さて、『人間はいつからでも行動すれば変化できる』とは言いますが、経験年数が過ぎていく度に、上記の理由によって、その難易度は上がっていくと個人的には思っています。『自分に使える時間が年齢を重ねる度に少なくなる事』についてですが、これは自身が結婚し、子供ができた場合に育児に割く時間が必ず必要になります。また、両親が高齢だった場合には介護などに参画する必要があるかもしれません。正直、自分一人のために使える時間が保証されている期間はそれほど長くありません。そう考えると5年目である30歳直前のこの時期が、自由に自分の研鑽や将来への投資として時間を使える最後のチャンスかもしれません。
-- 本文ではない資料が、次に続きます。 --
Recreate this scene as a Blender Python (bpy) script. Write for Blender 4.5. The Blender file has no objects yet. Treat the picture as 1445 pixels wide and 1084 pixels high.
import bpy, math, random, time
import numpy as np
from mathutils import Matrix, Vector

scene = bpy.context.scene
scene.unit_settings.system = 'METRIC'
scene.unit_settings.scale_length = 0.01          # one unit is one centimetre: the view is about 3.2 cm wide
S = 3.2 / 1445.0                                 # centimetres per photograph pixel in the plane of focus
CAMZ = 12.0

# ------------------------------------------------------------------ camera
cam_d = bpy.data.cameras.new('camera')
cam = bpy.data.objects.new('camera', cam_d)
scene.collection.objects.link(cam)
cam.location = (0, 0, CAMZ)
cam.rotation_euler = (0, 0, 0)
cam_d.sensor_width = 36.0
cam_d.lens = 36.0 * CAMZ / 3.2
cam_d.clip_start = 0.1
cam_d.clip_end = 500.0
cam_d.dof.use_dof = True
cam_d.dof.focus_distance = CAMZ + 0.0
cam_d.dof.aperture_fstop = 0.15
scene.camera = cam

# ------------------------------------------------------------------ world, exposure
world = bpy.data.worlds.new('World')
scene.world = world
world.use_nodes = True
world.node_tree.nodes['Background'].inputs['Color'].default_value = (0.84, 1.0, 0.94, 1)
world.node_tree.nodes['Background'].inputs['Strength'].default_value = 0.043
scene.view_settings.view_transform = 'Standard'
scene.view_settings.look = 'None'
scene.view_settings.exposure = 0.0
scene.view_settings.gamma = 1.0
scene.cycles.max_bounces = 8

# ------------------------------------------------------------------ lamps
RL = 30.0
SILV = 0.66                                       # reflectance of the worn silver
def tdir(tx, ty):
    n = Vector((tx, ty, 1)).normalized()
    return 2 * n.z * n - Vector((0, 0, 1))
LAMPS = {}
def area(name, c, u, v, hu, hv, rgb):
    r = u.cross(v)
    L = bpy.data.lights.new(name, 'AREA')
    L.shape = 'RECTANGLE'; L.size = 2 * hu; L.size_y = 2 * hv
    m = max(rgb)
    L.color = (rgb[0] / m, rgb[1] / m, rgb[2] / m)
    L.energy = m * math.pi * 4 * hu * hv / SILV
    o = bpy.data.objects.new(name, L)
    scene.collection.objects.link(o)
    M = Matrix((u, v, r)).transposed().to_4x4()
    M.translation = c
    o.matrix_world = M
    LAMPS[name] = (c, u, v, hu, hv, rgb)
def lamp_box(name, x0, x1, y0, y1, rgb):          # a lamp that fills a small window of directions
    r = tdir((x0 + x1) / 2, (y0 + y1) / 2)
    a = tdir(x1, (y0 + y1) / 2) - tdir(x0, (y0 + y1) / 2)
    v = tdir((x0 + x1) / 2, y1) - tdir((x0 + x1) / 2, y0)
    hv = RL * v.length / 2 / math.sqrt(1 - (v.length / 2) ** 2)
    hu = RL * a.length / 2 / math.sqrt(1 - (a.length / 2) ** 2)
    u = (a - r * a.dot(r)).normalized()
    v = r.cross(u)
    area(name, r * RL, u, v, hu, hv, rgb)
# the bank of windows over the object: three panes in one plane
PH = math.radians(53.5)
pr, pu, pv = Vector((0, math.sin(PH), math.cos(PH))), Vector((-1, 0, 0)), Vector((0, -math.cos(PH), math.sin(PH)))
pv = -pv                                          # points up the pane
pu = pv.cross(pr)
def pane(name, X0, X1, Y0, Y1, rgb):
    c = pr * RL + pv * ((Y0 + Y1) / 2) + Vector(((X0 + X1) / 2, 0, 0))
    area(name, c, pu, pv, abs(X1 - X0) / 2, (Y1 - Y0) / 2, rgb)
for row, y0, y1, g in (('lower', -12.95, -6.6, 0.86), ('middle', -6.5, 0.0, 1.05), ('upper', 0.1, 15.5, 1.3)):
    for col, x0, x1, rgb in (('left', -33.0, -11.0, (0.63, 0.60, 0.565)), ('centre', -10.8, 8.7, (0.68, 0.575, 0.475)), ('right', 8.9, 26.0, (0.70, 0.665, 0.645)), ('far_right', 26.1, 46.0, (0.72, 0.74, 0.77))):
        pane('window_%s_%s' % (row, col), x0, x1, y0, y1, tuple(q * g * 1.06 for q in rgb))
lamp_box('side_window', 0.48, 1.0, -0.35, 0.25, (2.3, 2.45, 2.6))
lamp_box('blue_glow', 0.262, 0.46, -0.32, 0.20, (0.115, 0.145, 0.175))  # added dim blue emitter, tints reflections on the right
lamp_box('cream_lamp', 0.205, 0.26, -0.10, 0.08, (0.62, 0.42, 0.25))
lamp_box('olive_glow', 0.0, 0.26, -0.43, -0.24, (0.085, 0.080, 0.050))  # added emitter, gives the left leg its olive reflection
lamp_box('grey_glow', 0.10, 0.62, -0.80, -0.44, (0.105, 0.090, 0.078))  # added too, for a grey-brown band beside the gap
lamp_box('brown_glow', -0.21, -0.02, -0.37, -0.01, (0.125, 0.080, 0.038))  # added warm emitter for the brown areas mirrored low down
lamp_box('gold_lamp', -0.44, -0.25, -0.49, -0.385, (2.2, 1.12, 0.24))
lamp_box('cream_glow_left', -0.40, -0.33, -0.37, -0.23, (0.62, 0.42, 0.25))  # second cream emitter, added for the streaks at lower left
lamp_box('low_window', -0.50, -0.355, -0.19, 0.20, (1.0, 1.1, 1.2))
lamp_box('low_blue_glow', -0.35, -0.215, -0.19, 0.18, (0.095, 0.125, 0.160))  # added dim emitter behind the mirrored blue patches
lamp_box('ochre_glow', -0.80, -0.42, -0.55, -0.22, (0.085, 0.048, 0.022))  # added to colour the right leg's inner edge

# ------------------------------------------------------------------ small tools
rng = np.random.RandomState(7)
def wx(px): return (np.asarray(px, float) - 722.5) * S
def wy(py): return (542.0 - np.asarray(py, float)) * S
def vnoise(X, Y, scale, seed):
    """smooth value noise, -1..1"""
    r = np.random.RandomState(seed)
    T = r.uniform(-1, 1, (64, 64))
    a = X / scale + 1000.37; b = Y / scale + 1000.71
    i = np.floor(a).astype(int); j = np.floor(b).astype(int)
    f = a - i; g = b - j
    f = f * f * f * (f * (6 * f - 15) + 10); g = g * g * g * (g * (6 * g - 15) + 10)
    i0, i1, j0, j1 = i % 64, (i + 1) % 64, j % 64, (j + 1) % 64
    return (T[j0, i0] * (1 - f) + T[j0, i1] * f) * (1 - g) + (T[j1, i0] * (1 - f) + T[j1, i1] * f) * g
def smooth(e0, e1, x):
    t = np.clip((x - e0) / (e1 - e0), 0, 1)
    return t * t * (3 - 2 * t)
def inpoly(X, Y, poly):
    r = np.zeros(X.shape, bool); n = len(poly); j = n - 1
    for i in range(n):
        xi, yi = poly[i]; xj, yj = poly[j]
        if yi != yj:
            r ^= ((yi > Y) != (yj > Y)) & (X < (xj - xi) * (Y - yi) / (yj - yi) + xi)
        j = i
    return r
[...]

次に、『年齢を重ねる事で体力的な問題により、集中できる時間そのものが減退する』ことについてです。加齢が副交感神経系に与える影響が30歳代以降大きな影響を与えると言われています。基本的に10歳代、20歳代に比べると明らかに体力的に仕事や研鑽等に使える時間が物理的に減っていくこととなる事が予測されます。そう言った背景から、物理的に多くの時間を自分の研鑽に使える最後のチャンスとなることは確実です。ですから、30歳まであと、数年の猶予を残した5年目のこの時期が、研鑽し、自身の自信と客観的な価値を想像できる最後の年代になるかもしれません。
そして、最後に『周囲が過去に実施していた研鑽を行う事をプライドが許さない』という問題があります。自分自身は努力すれば、行動を変えればいつでも変われるかもしれません。しかしながら、周囲の努力や行動は、自分自身が制御できるものではありません。これが何を意味するかというと、早い人であれば、1年目から積み重ねてきた研鑽が実を結び、外部から登用されることや、人前にてレクチャーを行う人が出てくるかもしれません。ただし、5年の研鑽では、どれだけ早く成果をあげた個人ですらスタート地点に立ったばかりの人がほとんどです。ただし、これが8年目、10年目となるとその割合は大きく増え、彼らとの差は大きくなるばかりです。そうなってしまうと開いてしまった差は大きく、それらを縮めようにも、非常に多くの努力が必要ですし、努力をしても比較的早期に実を結ばなければ、学習性無力感を呈して、行動は元に戻ってしまう可能性も高くなります。また、年数を積み上げれば積み上げるほど、年齢も高齢化し、柔軟性に欠けることから、長い就労期間に由来するプライドがあなたの行動を阻害するかもしれません。
つまり、職業的に仮になりたい自分というものがあるとするならば、それらを実現させるための最後の挑戦のチャンスとして、5年目があげられるかもしれません。